Haedar Nashir juga mengemukakan bahwa, Muhammadiyah pada bagian umum sejarah yang dilaluinya menunjukkan sikap dan prilaku politik yang akomodatif, artinya relatif lentur dalam menghadapi perkembangan politik dan kebijakan pemerintah tanpa harus terpisah dari prinsip-prinsip dan idealisasi sebagai gerakan Islam amar ma’ruf nahi munkar. Sikap dan prilaku yang cenderung akomodatif ini ternyata tidaklah berwarna hitam-putih, karena dalam bagian-bagian lain dari sejarah yang dialaminya juga berani mengambil sikap kritis dan tegas dalam menyikapi perkembangan politik dan kebijakan pemerintah yang dianggap bertentangan dengan misi gerakan dan kepentingan masyarakat pada umumnya.[11]

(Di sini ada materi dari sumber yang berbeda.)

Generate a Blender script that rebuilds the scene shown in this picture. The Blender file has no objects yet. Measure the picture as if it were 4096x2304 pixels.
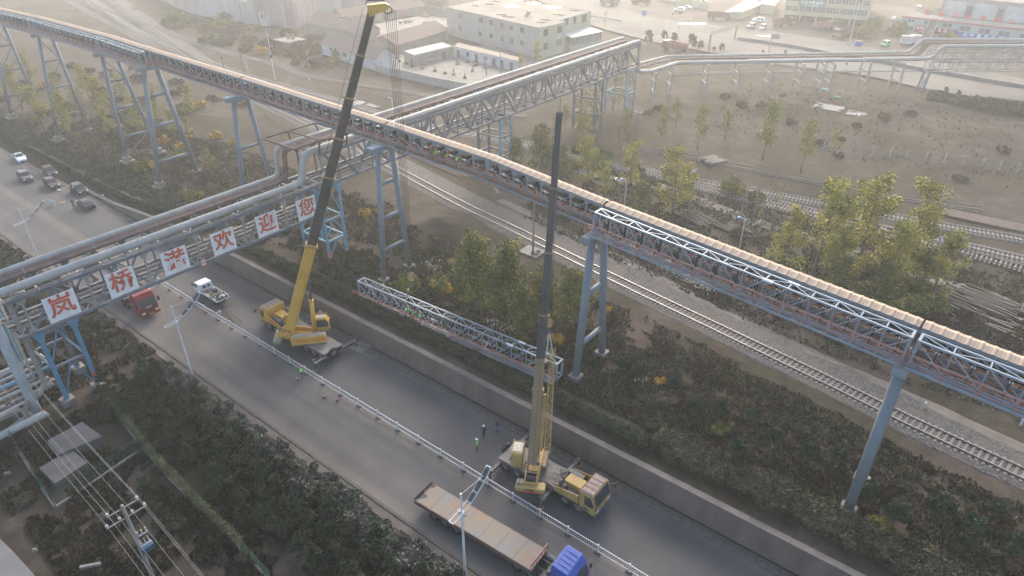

Hal ini dibuktikan dengan hubungan Muhammadiyah dengan dunia politik yang bersifat personal dan tidak langsung, ditandai oleh keterlibatan aktif tokoh-tokoh puncak Muhammadiyah yang memperoleh dukungan luas dari anggota Muhammadiyah dalam membidani kelahiran dan mendukung keberadaan partai politik tertentu. Pola hubungan ini dikatakan bersifat tidak langsung karena tidak memiliki kaitan formal dan organisatoris langsung dengan Muhammadiyah. Dalam konteks organisasi Muhammadiyah sering pula disebut dengan hubungan yang bersifat moral dan sosiologis, atau hubungan ideologis.
Hal ini dapat terlihat dari pembentukan Partai Amanat Nasional pada tahun 1998. Kelahiran PAN yang dipimpin oleh Prof. Dr. H. M. Amien Rais merupakan fenomena menarik karena dianggap sebagai eksperimen politik tokoh santri dalam membangun partai politik baru yang bersifat majemuk di tengah suasana baru yaitu era reformasi. Secara formal dan langsung Muhammadiyah tidak memiliki kaitan organisatoris dengan partai yang didirikan pada 23 Agustus 1998 di Jakarta itu.[12]
Sebagai proyek pengkaderan Muhammadiyah Pondok Pesantren Darul Arqam juga memiliki hubungan yang bersifat personal dan tidak langsung dengan dunia politik. Hal ini dapat terlihat oleh keterlibatan aktif alumni pondok pesantren dengan politik yang memperoleh dukungan dari pondok pesantren, seperti Anis Matta (Sekjen PKS), Ridwan Hamsah (anggota DPRD Kota Makassar), Syamsi Ali (Ketua KPU Bulukumba), dan Wakil Ketua DPRD Jeneponto. Walaupun secara kelembagaan mereka tidak memiliki kaitan yang formal dengan pondok pesantren. Sebagaimana juga dikemukakan Ust. Ridwan salah seorang pengajar bahwa PAN mendapat dukungan dari sebagian besar elemen pondok pesantren.